Фразу «манчестерская школа» часто использовал британский политический деятель Бенджамен Дизраэли для обозначения движения за свободу торговли, в Германии социалисты и националисты использовали придуманный Фердинандом Лассалем термин «манчестерство» (manchestertum) в качестве синонима «бездушного капитализма» для оскорбления и высмеивания своих либерально настроенных оппонентов.

Теоретической основой манчестерского либерализма послужили произведения Давида Юма, Адама Смита, Давида Рикардо, Джона Стюарта Милля. В области внешней политики представители манчестерской школы выступали резко против войны и империализма, проповедуя мирные отношения между народами.

В 1927 г. Л. фон Мизес изложил основные положения манчестерской версии классического либерализма в своей книге «Либерализм», которая и сегодня остается единственным систематическим изложением принципов либерального устройства общества и государства, основ либеральной экономической и внешней политики, демонстрируя тесную связь между международным миром, частной собственностью, гражданскими правами, свободным рынком и экономическим процветанием.

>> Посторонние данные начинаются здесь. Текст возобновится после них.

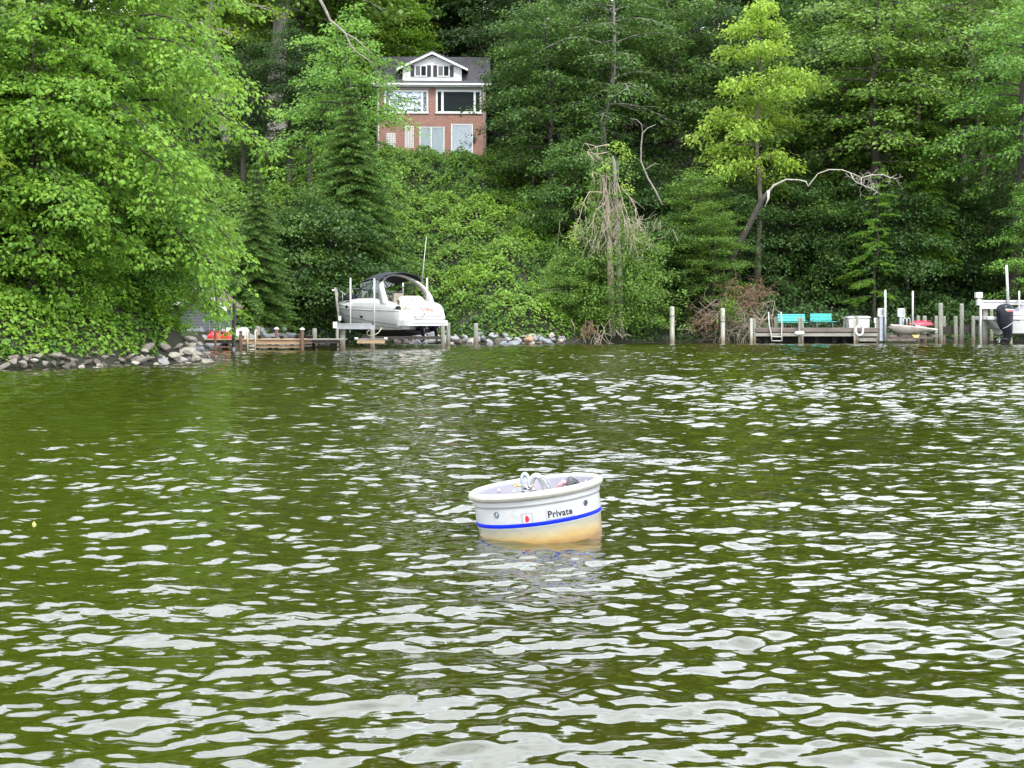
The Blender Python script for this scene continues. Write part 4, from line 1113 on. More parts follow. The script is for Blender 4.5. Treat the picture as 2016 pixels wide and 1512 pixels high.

В более общем смысле Мизес использовал фразу «манчестерский либерализм» (наряду с французским выражением laissez faire) для обозначения политической и экономической программы классического либерализма XVIII–XIX вв., потому что к тому времени, как писал Мизес в специальном приложении о термине «либерализм» в одноименной книге, «почти все, кто называли себя либералами, отстаивали мероприятия частью социалистические, частью интервенционистские». См. также: Мизес. Либерализм. Челябинск: Социум, 2014. С. 211–214; Хайек Ф. Либерализм И Хайек Ф. Индивидуализм и экономический порядок. М.; Челябинск: Социум, 2021. С. 327–362; Ротунда Р. Либерализм как слово и символ. М.; Челябинск: Социум, 2015. – Прим. ред.]

17

Бём-Баверк мастерски оценивает эту доктрину в статье «Macht oder okonomisches Gesetz» (Zeitschrift fur Volkswirtschaft, Sozialpolitik und Verwaltung. Bd. 23. S. 205–271). Этатистская школа немецких экономистов достигла своей наивысшей точки в «Государственной теории денег» Георга Фридриха Кнаппа [рус. пер.: М.: Изд-во Ин-та Гайдара; СПб.: Центр экономической культуры, 2023]. Примечательно в ней не то, что она была выдвинута, – в том, что она доказывала, уже в течение нескольких веков были убеждены канонисты, юристы, романтики и многие социалисты. Примечательным был скорее успех книги. В Германии и Австрии она нашла многочисленных восторженных сторонников и общее признание даже среди тех, у кого возникали оговорки. За рубежом она была практически единодушно отвергнута или прошла незамеченной. В работе, недавно опубликованной в США, в отношении «Staatliche Theorie des Geldes» сказано так: «Эта книга оказала огромное влияние на немецкую мысль в области денег. Вполне типично для тенденции в немецком мышлении ставить государство во главу любого угла» (Anderson. The Value of Money. N.Y., 1917. P. 433 n). [См.: Новые идеи в экономике: Непериод. изд., выходящее под ред. [и с предисл.] проф. М. И. Туган-Барановского. Сб. 6: Теория денег Кнаппа. СПб.: Образование, 1914.]

18

В Германии широко распространено мнение о том, что в зарубежных странах под милитаризмом понимается наличие внушительных вооруженных сил; таким образом, подчеркивается, что Англия и Франция, которые содержали мощный флот и армию на воде и на суше, были по крайней мере не менее воинственными государствами, чем Германия и Австро-Венгрия. Это мнение основывается на заблуждении. Под милитаризмом следует понимать не вооруженные силы и готовность к войне, а определенный тип общества, т. е. именно тот, что был задуман пангерманскими, консервативными и социал-империалисти-ческими авторами как тип «германского государства» и «германской свободы», и который другие прославили как «идеи 1914 года». Его антитезой является промышленный тип общества, т. е. тот, который в Германии в период войны определенное направление общественного мнения заклеймило как идеал «лавочников», как воплощение «идей 1789 года». Ср.: Spencer Н. Die Prinzipien der Soziologie. Stuttgart, 1889. Bd. 3. S. 668–754 [Спенсер Г. Основания социологии. Т. II. СПб., 1898. С. 643–707]. При уточнении и противопоставлении этих двух типов немцы и англосаксы во многом сходятся между собой, но только не в терминологии. Единодушия в оценке двух типов, естественно, не существует. Даже до и в ходе войны в Германии имелись не только милитаристы, но и антимилитаристы, а в Англии и Америке – не только антимилитаристы, но и милитаристы.